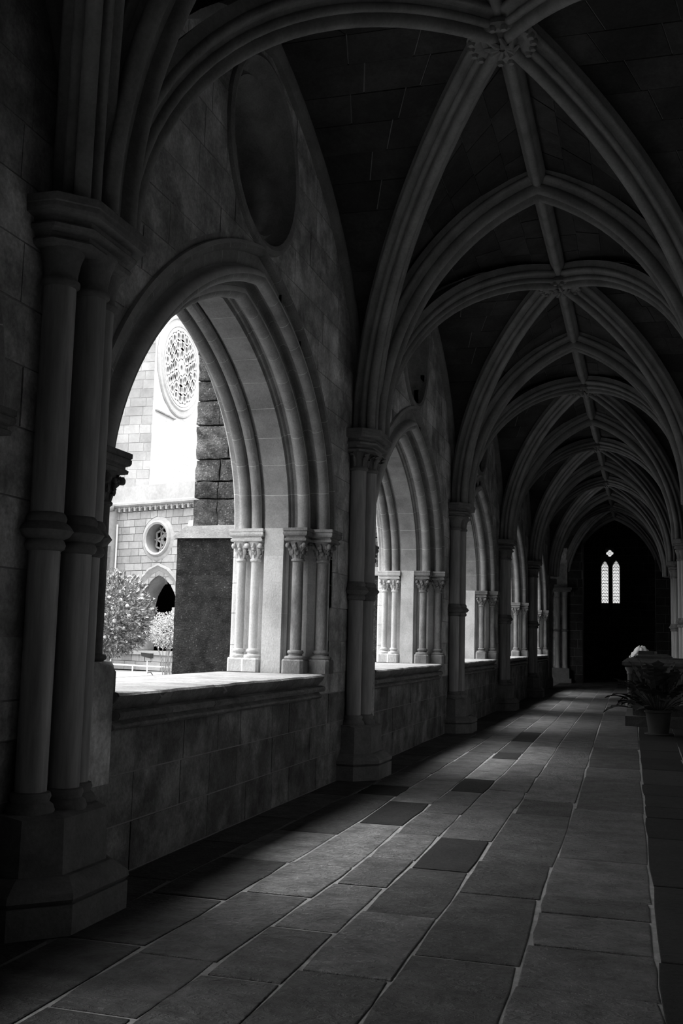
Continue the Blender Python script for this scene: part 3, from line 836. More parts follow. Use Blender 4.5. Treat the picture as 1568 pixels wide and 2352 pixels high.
    # block at the near end of the sill
def sill_parts(t):
    sp_ = [(-.99, .93), (-.99, 1.075), (-.96, 1.098), (.08, 1.105), (.112, 1.10), (.124, 1.085), (.105, 1.05), (.07, 1.015), (.058, .998), (.10, 1.0), (.13, .99), (.14, .97), (.128, .95), (.075, .94), (.085, .925), (.105, .915), (.108, .90), (.09, .885), (.05, .875), (-.05, .88)]
    cuts = [.60, 1.32, 2.02, 2.80, 3.46, 4.05, 4.70]
    for a, c in zip(cuts, cuts[1:]):
        m = MB(); n = 8; rings = []
        for i in range(n + 1):
            y = a + .004 + (c - a - .008) * i / n
            rings.append([(x, y, z) for x, z in sp_])
        m.loft(rings)
        for i, v in enumerate(m.v):
            if v[0] > 0:
                q = noise.noise(Vector((v[1] * 3.1 + t.location.y, v[2] * 9, 1.7))) * .013 + noise.noise(Vector((v[1] * 11, v[2] * 14, 4))) * .006
                m.v[i] = (v[0] + q, v[1], v[2] + q * .6)
        build('sill_stone', m, 'sill', t, smooth=radians(35))
    m = MB(); m.loft([[(x, y, z - .004 if z > 1 else z) for x, z in [(p[0] - .006, p[1]) for p in sp_]] for y in (.6, 4.70)]); build('joint_mortar', m, 'mortar', t)
def make_arch(label, b):
    t = thing('pointed_arch', label, 'archway', (0, ybay(b), 0))
    arch_parts(t); jamb_parts(t); sill_parts(t)
    m = MB(); m.loft([[(x, y, z) for x, y in ((-.3, .1), (.115 - k * .03, .1), (.13 - k * .03, .52 - k * .03), (.08, .615 - k * .03), (-.3, .615 - k * .03))] for k, z in ((0, .6), (0, 1.22), (.3, 1.26), (1.2, 1.285))]); build('corner_block', m, 'wall', t, smooth=radians(40))
    register(t); return t
AL = {1: 'largest pointed arch opening, nearest the camera, framing the church beyond',
      2: 'second pointed arch opening along the arcade, half hidden behind a pier',
      3: 'third pointed arch opening from the camera along the arcade',
      4: 'fourth pointed arch opening from the camera, a narrow bright sliver',
      5: 'farthest pointed arch opening, just before the corridor corner',
      0: 'pointed arch opening beside the camera, only its capital in view at left edge'}
a1 = make_arch(AL[1], 1)
for b in (2, 3, 4, 5, 0): dup(a1, (0, ybay(b) + (.33 if b == 0 else 0), 0), AL[b])

# round windows above the arches
def tracery(mb, cy_, cz_, r, x0, x1, n=6, cyl=None):
    """pierced disc: outer ring, hub ring, petals"""
    def ring(cy__, cz__, ra, rb, seg=24):
        vs = []; fs = []
        for i in range(seg):
            a = 2 * pi * i / seg
            for X in (x0, x1):
                for rr in (ra, rb): vs.append((X, cy__ + rr * cos(a), cz__ + rr * sin(a)))
        for i in range(seg):
            j = (i + 1) % seg; o, p = 4 * i, 4 * j
            fs += [(o, o + 1, p + 1, p), (o + 2, p + 2, p + 3, o + 3), (o, p, p + 2, o + 2), (o + 1, o + 3, p + 3, p + 1)]
        mb.add(vs, fs)
    ring(cy_, cz_, r * .90, r * 1.02, 36)
    ring(cy_, cz_, r * .16, r * .27, 16)
    for k in range(n):
        a = 2 * pi * k / n
        ring(cy_ + r * .60 * cos(a), cz_ + r * .60 * sin(a), r * .17, r * .33, 14)
        a2 = a + pi / n
        for s_ in (-1, 1):
            p = Vector((cy_ + r * .25 * cos(a), cz_ + r * .25 * sin(a))); q = Vector((cy_ + r * .93 * cos(a2 * 1.0 if s_ > 0 else a - pi / n), cz_ + r * .93 * sin(a2 if s_ > 0 else a - pi / n)))
            d = (q - p).normalized(); nn = Vector((-d.y, d.x)) * r * .05
            mb.prism([tuple(p + nn), tuple(p - nn), tuple(q - nn), tuple(q + nn)], lambda u, v: (x0, u, v), lambda u, v: (x1, u, v))
def round_window(label, b):
    t = thing('round_window', label, 'window', (0, ybay(b) + OCY, OCZ))
    m = MB(); prof = [(.0, .84), (.03, .83), (.045, .79), (.03, .75), (-.02, .74), (-.06, .72), (-.09, .68), (-.06, .655), (-.09, .62), (-.16, .60), (-.22, .60), (-.99, .60), (-.99, .84)]
    seg = 40; rings = []
    for i in range(seg + 1):
        a = 2 * pi * i / seg; rings.append([(x, r * cos(a), r * sin(a)) for x, r in prof])
    m.loft(rings, cap=False); build('ring_moulding', m, 'arch', t, smooth=radians(35))
    m = MB(); tracery(m, 0, 0, .60, -.62, -.46, 6); build('tracery', m, 'arch', t)
    register(t); return t
r1 = round_window('dark round traceried window above the largest arch', 1)
for b, s in ((2, 'round window above the second arch from the camera'), (3, 'round window above the third arch from the camera'), (4, 'small dim round window above the fourth arch'), (0, 'dark round window high above the arch opening beside the camera'), (5, 'round window above the farthest arch of the arcade')):
    dup(r1, (0, ybay(b) + OCY, OCZ), s)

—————

YOUR INSTRUCTIONS:
Return the material word for word. Pictures are not part of the copy.

EXERCISE ANSWER:
Continue the Blender Python script for this scene: part 3, from line 836. More parts follow. Use Blender 4.5. Treat the picture as 1568 pixels wide and 2352 pixels high.
    # block at the near end of the sill
def sill_parts(t):
    sp_ = [(-.99, .93), (-.99, 1.075), (-.96, 1.098), (.08, 1.105), (.112, 1.10), (.124, 1.085), (.105, 1.05), (.07, 1.015), (.058, .998), (.10, 1.0), (.13, .99), (.14, .97), (.128, .95), (.075, .94), (.085, .925), (.105, .915), (.108, .90), (.09, .885), (.05, .875), (-.05, .88)]
    cuts = [.60, 1.32, 2.02, 2.80, 3.46, 4.05, 4.70]
    for a, c in zip(cuts, cuts[1:]):
        m = MB(); n = 8; rings = []
        for i in range(n + 1):
            y = a + .004 + (c - a - .008) * i / n
            rings.append([(x, y, z) for x, z in sp_])
        m.loft(rings)
        for i, v in enumerate(m.v):
            if v[0] > 0:
                q = noise.noise(Vector((v[1] * 3.1 + t.location.y, v[2] * 9, 1.7))) * .013 + noise.noise(Vector((v[1] * 11, v[2] * 14, 4))) * .006
                m.v[i] = (v[0] + q, v[1], v[2] + q * .6)
        build('sill_stone', m, 'sill', t, smooth=radians(35))
    m = MB(); m.loft([[(x, y, z - .004 if z > 1 else z) for x, z in [(p[0] - .006, p[1]) for p in sp_]] for y in (.6, 4.70)]); build('joint_mortar', m, 'mortar', t)
def make_arch(label, b):
    t = thing('pointed_arch', label, 'archway', (0, ybay(b), 0))
    arch_parts(t); jamb_parts(t); sill_parts(t)
    m = MB(); m.loft([[(x, y, z) for x, y in ((-.3, .1), (.115 - k * .03, .1), (.13 - k * .03, .52 - k * .03), (.08, .615 - k * .03), (-.3, .615 - k * .03))] for k, z in ((0, .6), (0, 1.22), (.3, 1.26), (1.2, 1.285))]); build('corner_block', m, 'wall', t, smooth=radians(40))
    register(t); return t
AL = {1: 'largest pointed arch opening, nearest the camera, framing the church beyond',
      2: 'second pointed arch opening along the arcade, half hidden behind a pier',
      3: 'third pointed arch opening from the camera along the arcade',
      4: 'fourth pointed arch opening from the camera, a narrow bright sliver',
      5: 'farthest pointed arch opening, just before the corridor corner',
      0: 'pointed arch opening beside the camera, only its capital in view at left edge'}
a1 = make_arch(AL[1], 1)
for b in (2, 3, 4, 5, 0): dup(a1, (0, ybay(b) + (.33 if b == 0 else 0), 0), AL[b])

# round windows above the arches
def tracery(mb, cy_, cz_, r, x0, x1, n=6, cyl=None):
    """pierced disc: outer ring, hub ring, petals"""
    def ring(cy__, cz__, ra, rb, seg=24):
        vs = []; fs = []
        for i in range(seg):
            a = 2 * pi * i / seg
            for X in (x0, x1):
                for rr in (ra, rb): vs.append((X, cy__ + rr * cos(a), cz__ + rr * sin(a)))
        for i in range(seg):
            j = (i + 1) % seg; o, p = 4 * i, 4 * j
            fs += [(o, o + 1, p + 1, p), (o + 2, p + 2, p + 3, o + 3), (o, p, p + 2, o + 2), (o + 1, o + 3, p + 3, p + 1)]
        mb.add(vs, fs)
    ring(cy_, cz_, r * .90, r * 1.02, 36)
    ring(cy_, cz_, r * .16, r * .27, 16)
    for k in range(n):
        a = 2 * pi * k / n
        ring(cy_ + r * .60 * cos(a), cz_ + r * .60 * sin(a), r * .17, r * .33, 14)
        a2 = a + pi / n
        for s_ in (-1, 1):
            p = Vector((cy_ + r * .25 * cos(a), cz_ + r * .25 * sin(a))); q = Vector((cy_ + r * .93 * cos(a2 * 1.0 if s_ > 0 else a - pi / n), cz_ + r * .93 * sin(a2 if s_ > 0 else a - pi / n)))
            d = (q - p).normalized(); nn = Vector((-d.y, d.x)) * r * .05
            mb.prism([tuple(p + nn), tuple(p - nn), tuple(q - nn), tuple(q + nn)], lambda u, v: (x0, u, v), lambda u, v: (x1, u, v))
def round_window(label, b):
    t = thing('round_window', label, 'window', (0, ybay(b) + OCY, OCZ))
    m = MB(); prof = [(.0, .84), (.03, .83), (.045, .79), (.03, .75), (-.02, .74), (-.06, .72), (-.09, .68), (-.06, .655), (-.09, .62), (-.16, .60), (-.22, .60), (-.99, .60), (-.99, .84)]
    seg = 40; rings = []
    for i in range(seg + 1):
        a = 2 * pi * i / seg; rings.append([(x, r * cos(a), r * sin(a)) for x, r in prof])
    m.loft(rings, cap=False); build('ring_moulding', m, 'arch', t, smooth=radians(35))
    m = MB(); tracery(m, 0, 0, .60, -.62, -.46, 6); build('tracery', m, 'arch', t)
    register(t); return t
r1 = round_window('dark round traceried window above the largest arch', 1)
for b, s in ((2, 'round window above the second arch from the camera'), (3, 'round window above the third arch from the camera'), (4, 'small dim round window above the fourth arch'), (0, 'dark round window high above the arch opening beside the camera'), (5, 'round window above the farthest arch of the arcade')):
    dup(r1, (0, ybay(b) + OCY, OCZ), s)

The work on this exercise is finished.